Un ciudadano amable ahora es visto como anacrónico y anticuado y escapa de ser linchado cuando es cortés y servicial. Pareciera como si ser civilizado fuera un pecado.

Cuando hablamos de valores ciudadanos, la tolerancia es uno de los más preciados, pero, algunas personas, apoyadas en ese privilegio, ignoran adrede otras obligaciones humanas como la ética y la moral.
Ser tolerantes es bueno pero hacerlo sin reglas y de forma insensata puede ser malo para el equilibrio de la sociedad y podría lastimar el derecho particular de quienes tienen otro estilo de vida, respetable mientras no violente el derecho ajeno. Hay casos en los cuales afecta las relaciones personales y sociales e incluso pudiera poner en riesgo la seguridad física y la vida.
La conducta pública debe dar un buen ejemplo, tanto como el comportamiento privado frente a la familia o a los compañeros de trabajo, porque de allí se deriva otro de los equilibrios importantes de la sociedad: el respeto.
Lamentablemente, por motivos individualistas, hoy día el proceder de alguna personas se centra en la intolerancia y el atropello, argumentando que tienen derecho a exigir tolerancia frente a sus actos.
Hablan en alta voz por celular estando en público; no respetan a las personas mayores ni a los niños y agreden a los débiles para imponer sus reglas.
Hoy día se cuidan más las mascotas que al prójimo, por ejemplo.
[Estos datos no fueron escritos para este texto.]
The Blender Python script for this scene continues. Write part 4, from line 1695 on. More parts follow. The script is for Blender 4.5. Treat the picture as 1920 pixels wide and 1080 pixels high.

La pretensión de tolerancia nos obliga a aceptar a regañadientes que el vecino tenga un perro bravo, por el cual muchas veces tenemos que bajarnos del andén en un barrio residencial o arrinconarnos en un elevador del edificio para evitar que saboree un trozo de nuestra pantorrilla, o en otros casos, debemos soportar que haga suciedades donde el animalito le plazca. Esos dueños de mascota son intolerantes como los que las aborrecen.
También son intolerantes los conductores bravucones que provocan accidentes cuando se sienten agredidos porque reducimos la velocidad para dar paso a otro carro o a una persona o los que compiten para llevar la delantera.
Un ciudadano amable ahora es visto como anacrónico y anticuado y escapa de ser linchado cuando es cortés y servicial. Pareciera como si ser civilizado fuera un pecado.
Por otro lado, la exigencia de tolerancia se ha convertido en un símbolo para cruzar la línea entre el derecho de las minorías y el bien común. Quienes se muestran abiertos con la comunidad gay son aplaudidos por ellos y vistos como gente moderna, pero, los que piden que las expresiones excesivas de amor o eróticas las circunscriban a su ámbito íntimo, son calificados de intransigentes y hasta homofóbicos.
¿Por qué no tener indulgencia también con quienes prefieren que sus hijos no reciban ese mensaje hasta que tengan una edad adulta?
La tolerancia a veces es nociva en la pareja. Por ejemplo, en una relación donde uno de los dos sea violento y la víctima aguante los golpes la hace cómplice del ultraje físico y sicológico. Esa resignación es enfermiza.
Tolerar a un fumador insolente en público es malo para la salud. Tolerar a un adicto a las drogas o alcohólico, solo por no perderlo, es dañino para el alma, conlleva a sacrificar la felicidad y finalmente se pierde hasta la dignidad.
Uno de los errores más comunes de la sociedad es tolerar el delito, como el narcotráfico. Es muy fácil cruzar la línea de lo legítimo a lo ilegal, por codicia. Hace más de 20 años, el amor ciego llevó a la diva colombiana Virginia Vallejo a tolerar a un delincuente y asesino como Pablo Escobar, quien era su amante.
El periodismo deportivo, sabiendo que los narcos financiaban los equipos de fútbol, se hicieron los de la vista gorda frente a los crímenes y el terrorismo. Un colega y amigo que se usufructuó de los carteles de la droga, Esteban Jaramillo, admitió que en Colombia existió el «Delito masivo de tolerancia».
La tolerancia no es un valor a la medida, dosificado de acuerdo a la conveniencia. Debe ser una norma colectiva para beneficio individual y familiar, pero con respeto a toda la sociedad.